I don't know how accurate you need your figure, but if you assume that the flight is thin and most or all of the material is conveyed efficiently with each revolution, then it is a fairly simple problem.

Assuming you have a single-spiral flight, then you get the volume of one complete volume of flight with each revolution. If the flight is thin then this is basically the volume of one lead-length of tube, which would be the annular area of the tube (OD area - ID area of shaft) multiplied by one lead of the screw. The flow rate would be this volume multiplied by the rpm, yielding volume per minute.

Think of it like having a cylindrical segment of the tube exactly one pitch long full of water, then inserting the thin, helical flight. The water doesn't change much in total volume. Even though the confined water is now helical in nature, it is still basically the same cylindrical volume.

Don
Kansas City
 
Maybe I could help if you posted the basic details of the screw :
Is it a "feeder" (is the inlet flooded with material)
Is it a "U" trough
Inclination of screw
Diameter of scroll
Diameter of tube
Pitch of scroll
Speed of rotation
Material being conveyed



 
I will share an unhelpful anicdote.

Years ago I was installing some equipment in a food processing facility in Mexico City. The line included overhead (hung from the roof structure) screw conveyors to distribute the material to some other equipment.

The crew trying to get the screw conveyors comissioned was having a difficult time.

1. Turn on screw.

2. Hear horrible screaches and grinding noise.

3. Lean ladder against the suspended trough, climb up with a big angle grinder. Straddle the trough.

4. Have someone else turn on the screw. Earball the spots where the screw is grating against the trough. Grind away the screw flights in the offending areas.

5. Get off the trough and climb down the ladder.

6. Restart from 1.
 
Thank you for your replies - Don's idea is generally what I would have expected and sounds reasonable.

Thanks!
 
Why do you need to reduce the flow rate? Couldn't you just slow it down with a VFD or change the sprocket size?
 
Because it was originally over-sized. The machine currently runs between 1% and 2% speed - which is ridiculous to control.

Also, it dumps piles of material into the process rather than a steady flow. This is because the flights and size of the screw are too large.

It's in a position where getting an accurate reading of flow would be nearly impossible - and in order to run it + the machine it feeds does not allow for an easy flow measurement either, since they combine with other flows before getting to a measurable point.

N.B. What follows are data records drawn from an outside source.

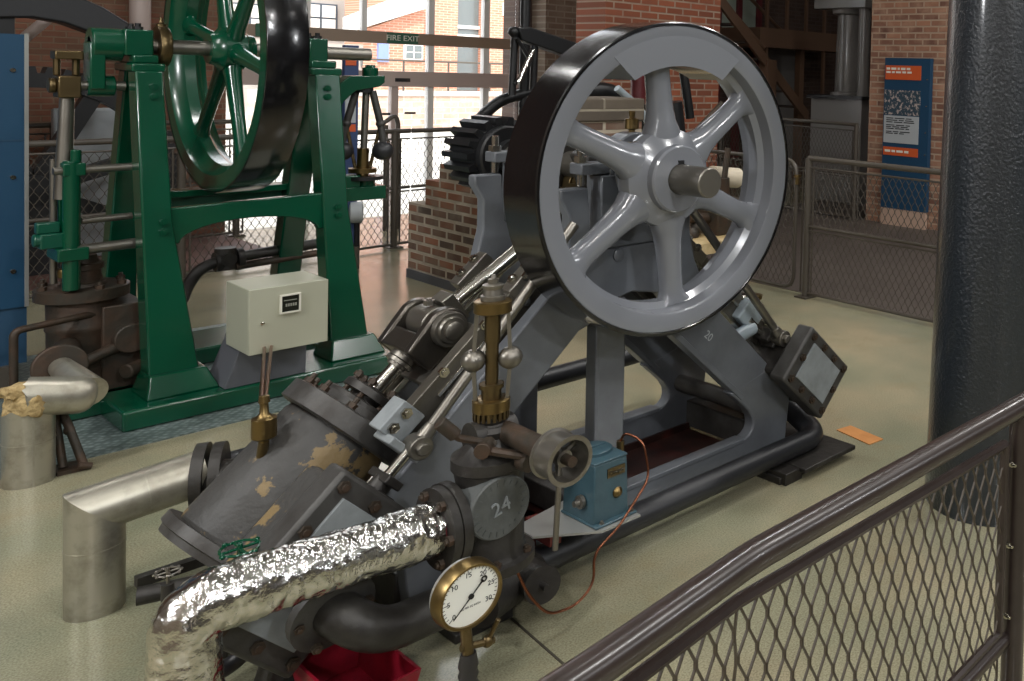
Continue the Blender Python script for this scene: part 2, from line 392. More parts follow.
# --- bearings and crankshaft -------------------------------------------------
shaft = obj('crankshaft', MB().lathe((SX, 2.345, SZ), (0,1,0), [(0,.048),(.004,.052),(1.5,.052)], 36), 'dullsteel', E_)
for y0, y1 in ((2.73, 2.82), (3.28, 3.37)):
    mb = MB().box((1.945, y0, 1.065), (2.255, y1, 1.325)); mb.lathe((SX, y0-.01, SZ), (0,1,0), [(0,.10),(y1-y0+.02,.10)], 28)
    bb = obj('bearing_block', mb, 'frame', E_, bevel=.006)
    obj('bearing_brass', MB().ring((SX,y0-.014,SZ),(0,1,0),.052,.075,y1-y0+.028,36), 'oldbrass', bb)
    mb = MB().box((1.87, y0+.008, 1.330), (2.33, y1-.008, 1.370))
    mb.lathe((SX, y0+.005, SZ+.03), (0,1,0), [(0,.12),(y1-y0-.01,.12)], 28)
    obj('bearing_cap', mb, 'frame', bb, bevel=.005)
    for x in (1.89, 2.31): obj('stud', MB().cyl((x, (y0+y1)/2, 1.29), (x, (y0+y1)/2, 1.43), .014, seg=12).bolt((x, (y0+y1)/2, 1.375), (0,0,1), .024, .02), 'steel', bb)
    mb = MB().lathe((SX, (y0+y1)/2, 1.46), (0,0,1), [(0,.012),(.02,.012),(.025,.025),(.06,.025),(.065,.01),(.09,.012)], 14); obj('oil_cup', mb, 'brass', bb)
# crank webs, pin, eccentrics
cp = V((2.147, 0, 1.245)); cdir = (cp - V((SX,0,SZ))).normalized(); cper = V((cdir.z,0,-cdir.x))
for y in (2.96, 3.19):
    mb = MB(); c = V((SX, y, SZ)) + cdir*.02
    mb.obox(c, cdir*.13, V((0,.028,0)), cper*.075); mb.cyl((SX,y-.04,SZ),(SX,y+.04,SZ),.095)
    obj('crank_web', mb, 'iron', E_, bevel=.01)
obj('crank_pin', MB().cyl((cp.x, 2.94, cp.z), (cp.x, 3.22, cp.z), .045), 'steel', E_)
for y in (2.86, 3.44):
    mb = MB().cyl((SX+.02, y-.025, SZ-.02), (SX+.02, y+.025, SZ-.02), .105, seg=36); mb.lathe((SX+.02, y-.03, SZ-.02), (0,1,0), [(0,.085),(.06,.085)], 36)
    obj('eccentric', mb, 'oldiron', E_, bevel=.004)

mb = MB().lathe((2.309, 3.220, 1.064), (0,0,1), [(0,.05),(.05,.05),(.055,.065),(.075,.065),(.08,.045),(.20,.045),(.205,.06),(.225,.06),(.23,.02),(.27,.018)], 20)
mb.lathe((2.323, 3.120, 1.108), (0,0,1), [(0,.035),(.06,.035),(.065,.05),(.08,.05),(.085,.03),(.22,.03)], 18); obj('valve_gear', mb, 'iron', E_)
obj('valve_gear_pipe', MB().tube([(2.255, 3.200, 1.327), (2.327, 3.200, 1.315), (2.349, 3.200, 1.218)], .012, 10, cr=.04), 'steel', E_)
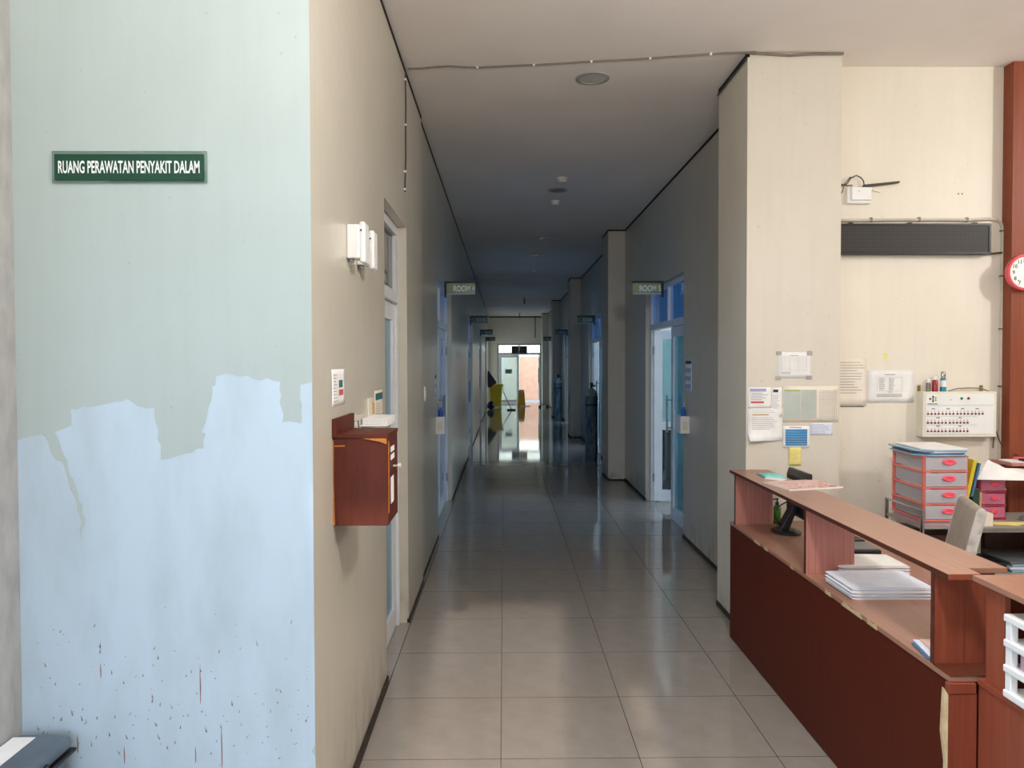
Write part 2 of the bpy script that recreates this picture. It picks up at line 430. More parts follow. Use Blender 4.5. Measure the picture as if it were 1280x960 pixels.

Thus, I'm left with determining the flow via calculation rather than measurement. Couple this with the fact that the original drawings/specifications of the screw are no longer available - and you have yourself a nice little engineering problem.

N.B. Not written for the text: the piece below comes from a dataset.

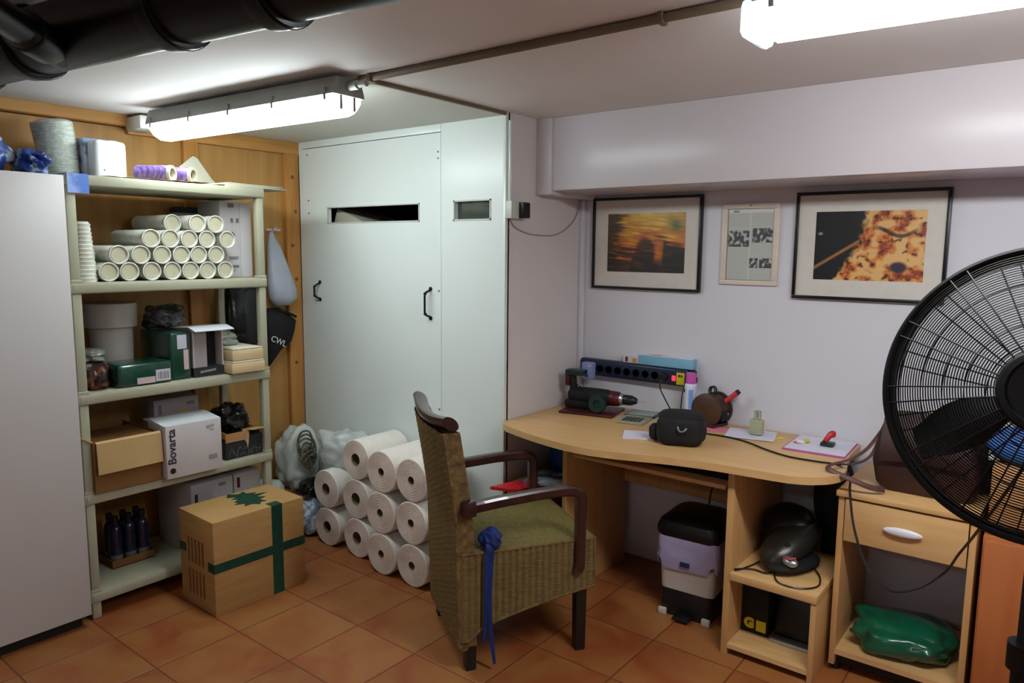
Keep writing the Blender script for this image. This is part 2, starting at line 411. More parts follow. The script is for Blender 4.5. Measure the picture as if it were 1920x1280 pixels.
# white cupboard front with two cut-out slots; dark void behind
def holed(x0, x1, z0, z1, hx0, hx1, hz0, hz1, y0, y1):
    m = MB()
    m.box(x0, y0, z0, hx0, y1, z1); m.box(hx1, y0, z0, x1, y1, z1)
    m.box(hx0, y0, z0, hx1, y1, hz0); m.box(hx0, y0, hz1, hx1, y1, z1)
    return m
d1 = struct('door_1', holed(.028, 1.102, .03, 2.083, .25, .953, 1.676, 1.754, YP, YP+.022), M['panel'])
struct('wall_cupboard', holed(1.106, XR, 0, ZC, 1.193, 1.409, 1.676, 1.757, YP-.002, YP+.022), M['panel'])
struct('trim_7', B(0, YP, 0, .026, YP+.022, 2.122), M['panel'])
struct('trim_8', B(.026, YP-.004, 2.086, 1.106, YP+.022, 2.122, bev=.001), M['panel'])
struct('trim_9', B(XR-.014, YP-.006, 0, XR, YP-.002, ZC, bev=.001), M['panel'])
# slot surrounds
m = MB()
for (a, b, c, d) in ((.244, 1.754, .959, 1.760), (.244, 1.670, .959, 1.676)): m.box(a, YP-.003, b, c, YP+.001, d)
m.box(.244, YP-.003, 1.67, .25, YP+.001, 1.76); m.box(.953, YP-.003, 1.67, .959, YP+.001, 1.76)
m.build('slot_rim', M['sock'], d1)
m = MB()
m.box(1.186, YP-.005, 1.757, 1.416, YP-.001, 1.764).box(1.186, YP-.005, 1.669, 1.416, YP-.001, 1.676)
m.box(1.186, YP-.005, 1.669, 1.193, YP-.001, 1.764).box(1.409, YP-.005, 1.669, 1.416, YP-.001, 1.764)
struct('trim_10', m, M['sock'])
struct('window_1', B(1.188, YP+.023, 1.67, 1.414, YP+.027, 1.762), M['pane'])
m = MB(); m.box(-.06, .26, 0, XR-.06, .28, ZC).box(-.06, YP+.024, 1.2, -.05, .26, ZC)
struct('wall_cupboard_inside', m, M['dark'])
t = tag(B(.2, -.19, 1.40, .52, .1, 1.71, bev=.004, R=Matrix.Translation((.36, 0, 1.6)) @ Matrix.Rotation(.35, 4, 'Y') @ Matrix.Translation((-.36, 0, -1.6))).build('stored_board', M['paper2']),
        'pale board leaning inside the cupboard, seen through the long slot', 'board')
# handles on door
def handle(px, z0, z1, par):
    h = MB(); y = YP
    h.tube([(px, y-.002, z0+.012), (px, y-.02, z0+.018), (px-.006, y-.034, z0+.03), (px-.008, y-.034, (z0+z1)/2), (px-.006, y-.034, z1-.03), (px, y-.02, z1-.018), (px, y-.002, z1-.012)], .0055, 8, 4)
    for z in (z0+.006, z1-.006): h.lathe([(.011, 0), (.010, .004), (.004, .007)], (px, y, z), (0, -1, 0), 12)
    for z in (z0+.028, z1-.028): h.lathe([(.008, -.005), (.008, .005)], (px-.005, y-.034, z), (0, 0, 1), 10)
    return h.build('door_handle', M['handle'], par)
handle(.165, 1.243, 1.353, d1); handle(1.032, 1.193, 1.349, d1)
m = MB()
for (x, z) in ((1.085, 1.995), (1.085, 1.965), (1.088, 1.335), (.075, 2.05), (.08, 1.80), (.08, 1.73), (1.088, .75), (.45, 2.10), (.62, 2.10), (.85, 2.10)):
    m.lathe([(.005, -.001), (.004, .003)], (x, YP, z), (0, -1, 0), 8)
m.build('screw_heads', M['screw'], d1)
# soffit beam over the desk wall
struct('trim_11', B(1.585, -.023, 1.808, XE, YW, ZC, bev=.004), M['soffit'])
struct('trim_12', B(XR, -.035, 1.79, 1.588, YW, ZC, bev=.004), M['soffit'])
struct('trim_13', B(XR, YW-.028, 0, XR+.03, YW, 1.79, bev=.008), M['lilac'])
# conduit along the ceiling
ct = thing('ceiling_conduit', 'thin brown-grey conduit running along the ceiling past both lamps', 'conduit', (3.4, -1.078, 2.10))
MB().tube([(1.50, -1.076, 2.121), (3.4, -1.076, 2.121), (5.2, -1.076, 2.121)], .0125, 10, 0).build('pipe', M['conduit'], ct)
for x in (2.66, 1.56, 4.2):
    B(x-.008, -1.093, 2.105, x+.008, -1.059, 2.134, bev=.002).build('collar', M['conduit'], ct)
struct('trim_14', B(XR-.006, -1.07, 2.119, XR+.006, YP-.01, ZC), M['conduit'])

# ================================================================ lamps
def lamp(name, label, x0, x1, yc0, yc1, glow, w_=.135):
    cx, cy = (x0+x1)/2, (yc0+yc1)/2
    t = thing(name, label, 'ceiling light', (cx, cy, 2.0))
    a = math.atan2(yc1-yc0, x1-x0)
    R = Matrix.Translation((cx, cy, 0)) @ Matrix.Rotation(a, 4, 'Z')
    L = (x1-x0)/2; hw = w_/2
    def T(mb):
        bmesh.ops.transform(mb.bm, matrix=R, verts=mb.bm.verts); return mb
    prof = [(-hw-.006, 2.058), (-hw-.002, 2.072), (-hw+.012, 2.118), (hw-.012, 2.118), (hw+.002, 2.072), (hw+.006, 2.058)]
    T(MB().prism(prof, 'x', -L, L, bev=.003)).build('housing', M['lampgrey'], t)
    g = MB(); rings = []
    for x, s_ in ((-L+.012, .8), (-L+.03, 1), (L-.03, 1), (L-.012, .8)):
        r_ = []
        for y, z in ((-hw, 2.058), (-hw+.004, 2.035), (-hw+.02, 2.008), (-hw+.045, 1.995), (hw-.045, 1.995), (hw-.02, 2.008), (hw-.004, 2.035), (hw, 2.058)):
            r_.append(Vector((x, y*(.9+.1*s_), 2.058-(2.058-z)*s_)))
        rings.append(r_)
    g.loop(rings); T(g).build('diffuser', glow, t)
    for sx in (-.93, -.45, 0, .45, .93):
        for sy in (-1, 1):
            T(B(sx*L-.006, sy*(hw+.004)-.004, 2.040, sx*L+.006, sy*(hw+.004)+.004, 2.082, bev=.001)).build('clip', M['lampgrey'], t)
    for sy in (-.45, .45):
        T(B(L-.016, sy*hw-.006, 2.012, L-.006, sy*hw+.006, 2.066, bev=.001)).build('end_clip', M['lampgrey'], t)
    T(MB().lathe([(.016, 0), (.016, .05), (.011, .055), (.011, .09)], (L-.005, 0, 2.092), (1, 0, 0), 14)).build('cable_gland', M['lampgrey'], t)
    return t
lamp('fluorescent_lamp', 'lit fluorescent ceiling lamp over the storage shelves, with grey clipped housing', .31, 1.50, -1.19, -1.125, M['glowL'])
fr = lamp('fluorescent_lamp', 'lit fluorescent ceiling lamp cut off by the top right edge of the photo', 2.95, 4.15, -1.175, -1.095, M['glowR'], .15)
B(2.925, -1.245, 1.992, 2.962, -1.10, 2.075, bev=.018).build('end_cap', M['acry'], fr)
lamp('fluorescent_lamp', 'added fill light shaped like a ceiling lamp, unseen behind the camera', 1.9, 3.1, -3.75, -3.72, M['glowFill'])  # added fill light, out of view; brightens surfaces that face the camera
jb = thing('junction_box', 'pale plastic junction box at the ceiling corner left of the lamp', 'junction box', (.13, -1.16, 2.06))
B(.03, -1.215, 2.062, .17, -1.125, 2.122, bev=.008).build('body', M['ceil2'], jb)
MB().tube([(.17, -1.17, 2.10), (.25, -1.18, 2.098), (.31, -1.19, 2.095)], .009, 8).build('cable', M['ceil2'], jb)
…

The response I recieved generaly agree with what I thought would be a good approach - I just wanted to check in with the experts for verification first.

Thanks!
 
Well, you aren't kidding about that being oversized.
 
I'm still not clear about the type of screw we are talking about, is it a "bog standard" U-trough machine.

"..it dumps piles of material into the process rather than a steady flow.."

Pulsating outputs are a feature of various types of bulk material conveyors. In a conventional U-trough screw conveyor the percentage design filling is between 15% and 45% according to the bulk material being handled. As a result the output pulsates according to the speed of the screw flighting. The lower the loading the more obvious is the pulsation. There are various design features that can be added to a screw conveyor to minimise this.

If you want to know the actual output then an approximate method is to stop the conveyor under load, remove the cover and scoop out the material from, say, five flight pitches. From this you can determine the average mass per pitch which multiplied by the screw speed will give you the mass per hour.